Wina (ANTARA News) - Kanselir Austria Christian Kern, Rabu, mengatakan akan mulai pembahasan di antara kepala pemerintahan Uni Eropa untuk berhenti melakukan pembicaraan dengan Turki tentang keanggotaan negara itu di Uni Eropa karena kemerosotan demokrasi dan ekonomi di Turki.

Pemimpin Uni Eropa menyuarakan keprihatinan atas kebijakan Presiden Turki Tayyip Erdogan pada tersangka pembangkang setelah kudeta gagal pada bulan lalu, mengetahui pemikirannya untuk menghidupkan kembali hukuman mati di Turki, yang menjadi garis pembatasan keanggotaan Uni Eropa.

Kern mempertajam retorika penting dalam wawancara dengan penyiar media Austria ORF.

"Kami semua sangat disarankan untuk sekarang mengatakan bahwa kami menekan tombol reset," katanya, seraya menyebut pembahasan keanggotaan "fiksi diplomatik".
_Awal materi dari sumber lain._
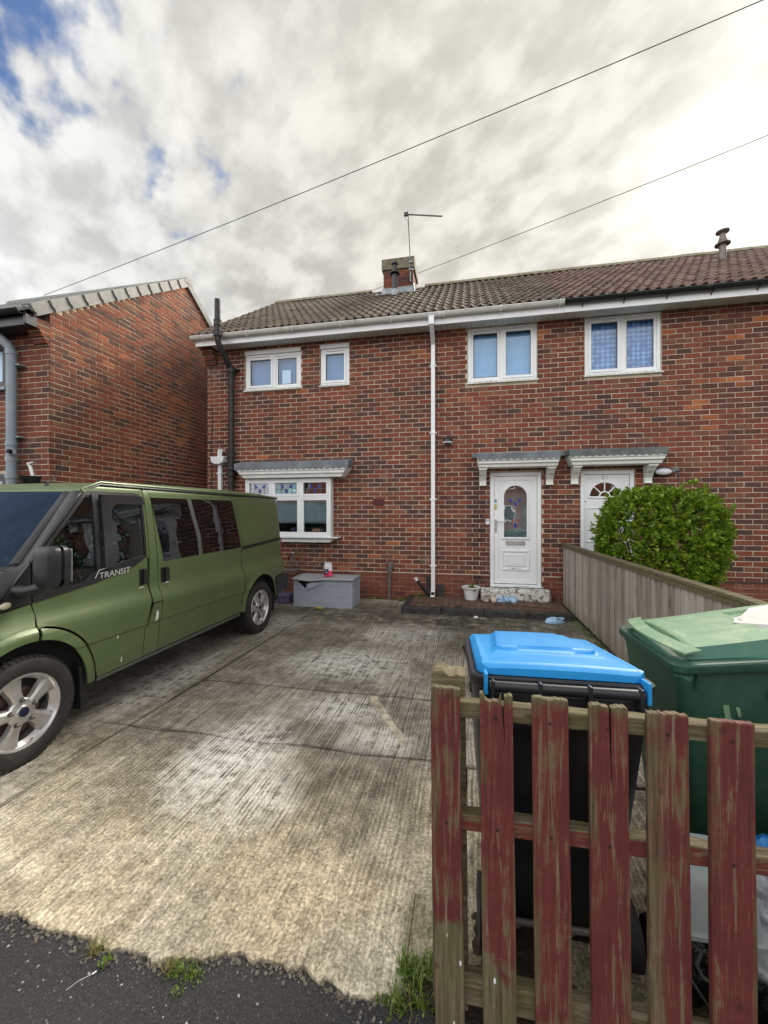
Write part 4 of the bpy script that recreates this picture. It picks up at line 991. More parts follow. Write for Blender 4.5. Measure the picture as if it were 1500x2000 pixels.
for (ox, oz, an) in ((-.075, .64+gz0-.02, .45), (.075, .64+gz0-.02, -.45), (0, .56+gz0, 0), (0, .20+gz0, 0)):
    T = MB(); pts = [(-.026, -.032), (.026, -.032), (.018, .018), (0, .034), (-.018, .018)]
    T.prism([(cx_+ox + p_*math.cos(an)-q*math.sin(an), oz + p_*math.sin(an)+q*math.cos(an)) for p_, q in pts], 'y', 7.134, 7.138)
    T.build('stained_glass_bell', M['bell_blue'], leaf)
for ox in (-.045, .045):
    T = MB(); T.prism([(cx_+ox-.018, 1.40), (cx_+ox, 1.375), (cx_+ox+.018, 1.40), (cx_+ox, 1.43)], 'y', 7.134, 7.138)
    T.build('stained_glass_drop', M['bell_red'], leaf)
L = MB()
for (a, b, c, d) in ((-.13, -.13, .02, .7), (.13, .13, .02, .7), (-.18, .18, .40, .40), (-.18, .18, .28, .31)):
    L.tube([(cx_+a, 7.137, gz0+c), (cx_+b, 7.137, gz0+d)], .0022, 5)
L.build('leading', M['leadwork'], leaf)
m = MB(); moulding(m, cx_-.155, cx_+.155, .985, 1.065, 7.128, .010, .008); m.box(cx_-.143, cx_+.143, 7.119, 7.129, .998, 1.052); m.build('letter_plate', M['handle'], leaf, bevel=.003)
g_ = MB(); g_.box(cx_-.150, cx_+.150, 7.124, 7.129, .990, 1.060); g_.build('letter_plate_shadow_gap', M['black_pvc'], leaf)
m = MB(); moulding(m, cx_-.225, cx_+.225, .57, .91, 7.128, .035, .016); m.build('panel_moulding', M['upvc'], leaf, bevel=.008)
m = MB(); moulding(m, cx_-.16, cx_+.16, .64, .84, 7.128, .028, .012); m.box(cx_-.130, cx_+.130, 7.120, 7.129, .67, .81); m.build('raised_panel', M['upvc'], leaf, bevel=.006)
m = MB(); m.box(cx_-.12, cx_+.10, 7.113, 7.118, .600, .604); m.prism([(cx_-.06, .598), (cx_-.02, .60), (cx_-.03, .585)], 'y', 7.1105, 7.1145); m.build('scuff', M['board'], leaf)
m = MB(); m.box(lx0+.010, lx0+.042, 7.108, 7.118, 1.20, 1.42); m.tube([(lx0+.026, 7.11, 1.385), (lx0+.026, 7.07, 1.385), (lx0+.14, 7.066, 1.382)], .009, 8); m.build('handle', M['handle'], D1, bevel=.003)
m = MB(); m.box(lx0+.006, lx0+.044, 7.1155, 7.1175, 1.585, 1.675); m.build('sticker', M['sticker_y'], D1)
m = MB(); m.box(lx0+.008, lx0+.042, 7.1155, 7.1175, 1.70, 1.755); m.build('sticker', M['sticker_b'], D1)
m = MB(); m.box(.285, .345, 7.075, 7.098, 1.335, 1.425); m.box(.30, .33, 7.070, 7.0755, 1.355, 1.385, 0); db = m.build('doorbell', M['upvc'], HL, bevel=.005)
m = MB(); m.box(.295, .335, 7.070, 7.0745, 1.385, 1.415); m.build('doorbell_button', M['grey_pipe'], db)
# front step
def stepf(u, v): pass
m = MB(); m.box(.195, 1.285, 6.85, 7.085, .095, .288); o = m.build('door_step', M['step_white'], HL, bevel=.035, segs=3)
x0, x1 = 1.77, 2.556
D2 = empty_part('door', HR, ((x0+x1)/2, 7.12, z0))
f = MB(); f.box(x0, x0+.062, 7.105, 7.18, z0+.045, z1); f.box(x1-.062, x1, 7.105, 7.18, z0+.045, z1); f.box(x0+.062, x1-.062, 7.1055, 7.1795, z1-.062, z1); f.box(x0, x1, 7.06, 7.18, z0, z0+.045)
f.build('door_frame', M['upvc'], D2, bevel=.006)
lx0, lx1 = x0+.066, x1-.066; cx_ = 2.13; r_ = .225; gz0 = 1.79
half = [(cx_-r_, gz0)] + [(cx_+r_, gz0)] + [(cx_ + r_*math.cos(a), gz0 + r_*math.sin(a)) for a in [math.pi*q/20 for q in range(1, 20)]]
lf = leaf_with_hole(half, lx0, lx1, 1.70, lz1, 7.128, (cx_, gz0+.08)); lf.box(lx0, lx1, 7.128, 7.168, lz0, 1.70); lf.box(lx0+.001, lx0+.14, 7.1295, 7.16, lz1-.14, lz1-.001); lf.box(lx1-.14, lx1-.001, 7.1295, 7.16, lz1-.14, lz1-.001); leaf = lf.build('door_leaf', M['upvc'], D2)
def halfpoly(r, zoff=0): return [(cx_-r, gz0-zoff), (cx_+r, gz0-zoff)] + [(cx_ + r*math.cos(a), gz0 + r*math.sin(a)) for a in [math.pi*q/20 for q in range(1, 20)]]
mo = MB(); ring_prism(mo, halfpoly(r_+.028, .028), halfpoly(r_-.004, -.004), 7.108, 7.129)
for an in (45, 90, 135): c_, s_ = math.cos(R(an)), math.sin(R(an)); mo.obox((cx_+c_*.155, 7.124, gz0+s_*.155), (c_*.075, 0, s_*.075), (0, .008, 0), (-s_*.009, 0, c_*.009))
mo.build('glazing_bar', M['upvc'], leaf, bevel=.003)
mo = MB(); ring_prism(mo, halfpoly(.085, 0), halfpoly(.066, 0), 7.112, 7.130); mo.build('glazing_ring', M['upvc'], leaf, bevel=.002)
p = MB(); p.prism(half, 'y', 7.140, 7.144); p.build('pane', M['glass'], leaf)
for (a, b, c, d) in ((cx_-.28, cx_-.03, 1.05, 1.62), (cx_+.03, cx_+.28, 1.05, 1.62), (cx_-.28, cx_+.28, .45, .92)):
    m = MB(); moulding(m, a, b, c, d, 7.128, .028, .012); m.build('panel_moulding', M['upvc'], leaf, bevel=.006)
text_mesh('2', .085, 'door_number', M['leadwork'], leaf, (2.083, 7.124, 2.065), (R(90), 0, 0))
m = MB(); m.box(2.150, 2.162, 7.124, 7.127, 2.115, 2.125); m.box(2.165, 2.177, 7.124, 7.127, 2.105, 2.117); m.box(2.160, 2.170, 7.124, 7.127, 2.066, 2.078); m.build('worn_number', M['leadwork'], leaf)

# chimney ----------------------------------------------------------------
CH = empty_part('chimney', HL, (-1.62, 9.85, 6.7))
x0, x1, ya, yb_ = -1.97, -1.27, 9.50, 10.18
m = MB(); m.box(x0+.006, x1-.006, ya+.006, yb_-.006, 6.3, 7.26); m.build('stack_core', M['render_cap'], CH)
bk = MB()
for (a, b, za, zb) in brick_run('x', ya, x0, x1, 6.55, 7.26, [], joint=.006): add_brick(bk, 'x', ya, a, b, za, zb, .0)
for (a, b, za, zb) in brick_run('y', x1, ya, yb_, 6.55, 7.26, [], joint=.006): add_brick(bk, 'y', x1, a, b, za, zb, .0)
o = bk.build('brickwork', M['brick_dark'], CH); o['kind'] = 'stuff'
m = MB(); m.box(x0-.04, x1+.04, ya-.04, yb_+.04, 7.262, 7.52); m.build('oversailing_course', M['render_cap'], CH, bevel=.012)
m = MB(); m.box(x0-.03, x1+.03, ya-.025, ya-.003, 6.60, 6.84); m.box(x1+.003, x1+.028, ya-.025, 10.0, 6.66, 6.90); m.obox((x0+.3, ya-.10, 6.665), (.48, 0, 0), (0, .09, .06), (0, -.003, .004)); m.build('lead_flashing', M['lead'], CH, bevel=.004)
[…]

"Kita tahu bahwa standar demokrasi jelas tidak cukup untuk membenarkan keanggotaan (Turki) ... pertanyaan ekonomi setidaknya sama penting karena ekonomi Turki terlalu jauh dari rata-rata Eropa," katanya.

Ketika ditanya apakah Austria akan mengusulkan sebuah proposal untuk menghentikan pembicaraan keanggotaan pada pertemuan dewan Eropa pada 16 September, Kern mengatakan Austria akan "memulai diskusi tentang ini. Kami akan meminta konsep alternatif. "

Sebelumnya dilaporkan bahwa Pemerintah Turki menangguhkan, menahan atau menempatkan di bawah penyelidikan lebih dari 60.000 tentara, polisi, hakim, guru, pegawai negeri dan lain-lain sejak upaya kudeta 15 Juli.

Sementara itu, Presiden Turki Recep Tayyip Erdogan pada Rabu mengumumkan keadaan darurat tiga bulan setelah kudeta gagal pada 15 Juli.

Presiden Turki tersebut menyeru rakyat agar tak khawatir, demikian laporan Xinhua. Ia mengatakan pemerintah telah melakukan tindakan yang perlu, termasuk langkah ekonomi.

Keadaan darurat akan berlaku setelah disetujui di Parlemen.

Kudeta gagal itu, yang meletus pada bulan lalu, dan sedikitnya 290 orang, termasuk lebih dari 100 perencana kudeta, tewas, kata pemerintah.

Erdogan juga mengatakan negara lain mungkin terlibat dalam upaya kudeta 15 Juli.

Presiden Turki tersebut mengatakan ia diberitahu mengenai upaya kudeta itu pertama oleh saudara iparnya dan reaksi pertamanya ialah tidak percaya.

Ia mengakui ada kelemahan intelijen dalam peristiwa tersebut. "Kalau saja ada laporan intelijen yang tepat, semua itu bisa mencegah upaya kudeta tersebut," kata Erdogan.

Erdogan mengatakan pemerintah telah mengirim permintaan kepada Pemerintah AS bagi ekstradisi Gulen. "Saya harap mereka akan melakukan tindakan sesegera mungkin," katanya menambahkan.

Presiden Turki juga mengatakan mungkin ada hubungan antara gerakan Gulen dan pilot yang menembak jatuh jet Rusia pada November lalu, demikian Reuters.